In ending, I must share this story. Part of their artist's study is writing down their very favourite work of art by the particular artist. Agent Smelly was taking an awful long time and she is usually more of a rusher head first kinda gal than a ponderer so I asked why she couldn't make up her mind and she confessed that he had so many "winkies" in his art and she didn't like to choose one of those. She doesn't like nudity in art yet, so I very maturely held back my giggles and nodded and said that I understood her dilemma and helped her find one that didn't have a "winkie" in it.

Highhill Homeschool


  1. Lisa,

    I have happy memories of soap carving when I was a child. I have a heart shaped soap one of the older kids carved for me. I couldn't bring myself to use it! I must suggest this activity to the younger girls. Did you save all the off-cut bits of soap? The soap sounds so special it would be a shame to waste any shavings.

    Love the end story!

    1. I can't recall ever soap carving but I do remember carving at school using soapstone so I am hoping to get my hands on some of that and get them to have another go (me too) using that.

      The soap shavings will go into one of my homemade laundry mixes.

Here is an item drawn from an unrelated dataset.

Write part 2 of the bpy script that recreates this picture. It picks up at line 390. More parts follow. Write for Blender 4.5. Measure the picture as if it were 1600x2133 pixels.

It's just supermarket soap but it is a nice natural brand.

      The things kids come out with!

  2. I love this idea and pinned it for when we study the Renaissance. It reminds me of the ivory carving activity we did for ancient China.

    1. Thanks for that link up. I've pinned just pinned that for when we do our bit in China for history. I have linked so much of your anatomy study over the term too ... maybe I should fly my kids over to join in with yours.